Ansha Prashanth, a master’s student in computer science, created the software that will run the device.
“During my bachelor’s studies, I worked on robotics projects, and I’ve always been interested in machine learning. When I learned about this satellite project, I was really drawn to the problem statement and its scope,” she said. “It was hands-on experience in working with real-world constraints. We had to deal with strict limits on size, data budgets, and timelines, which are quite different from the flexibility we have in academic research.

Fogelquist and Ayush Patnaik, a third-year Ph.D. student in Lin’s lab, developed algorithms to estimate how battery performance degrades over time.
“Batteries aren’t inherently very intelligent; they’re just cans of chemicals. So, algorithms give some insight into the health of the batteries,” Fogelquist said.
The team had to figure out how the battery would behave under different temperatures and in a vacuum. This thermal vacuum testing would typically require a six-figure facility with a lot of expensive equipment, Zufall said.
“We managed to do a modified version of that with hundreds of dollars of equipment, and just actually being able to replicate vacuum conditions with the cold and the hot conditions of space gave us a lot of insight into how this is going to perform when it gets there,” he said.
Charging at low temperatures (below 10 degrees Celsius) can lead to a phenomenon called lithium plating, Patnaik said.
“It is a lot in focus right now, because you degrade the battery really fast if this lithium plating phenomenon occurs,” he said.

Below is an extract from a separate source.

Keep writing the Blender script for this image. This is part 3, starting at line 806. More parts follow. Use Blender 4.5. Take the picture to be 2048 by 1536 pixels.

“I think the fun challenge, the main challenge, was taking what we were doing in the lab, which is exercising these batteries under controlled conditions in a certain way and actually translating that to a physical board inside a spacecraft, following its own set of instructions,” Zufall said.
That involved miniaturizing their hardware, making it smaller and cheaper and writing software that could operate on its own for weeks or months.
“For me, the fun part was the challenge of making sure our data was safe and usable no matter what happened. Space is unpredictable, so the software needed to be designed to be smart enough to log efficiently, communicate and recover gracefully if anything failed,” Prashanth said.
Learning how to work across a team of different disciplines is a lasting result of the project.
“Spaceflight takes everything,” Robinson said.
“You have people from all different walks of life, and they don’t exactly talk the same language at first. There’s interpretation at first that leads to collaboration,” he said. “It’s not just for the success of this project or some specific project; it’s the people on the project who learn to do this and appreciate the value of it. That’s something they take with them for the rest of their lives.”
The satellite, which includes other payloads as well as the UC Davis experiment, is set to launch this October from Vandenberg Space Force Base.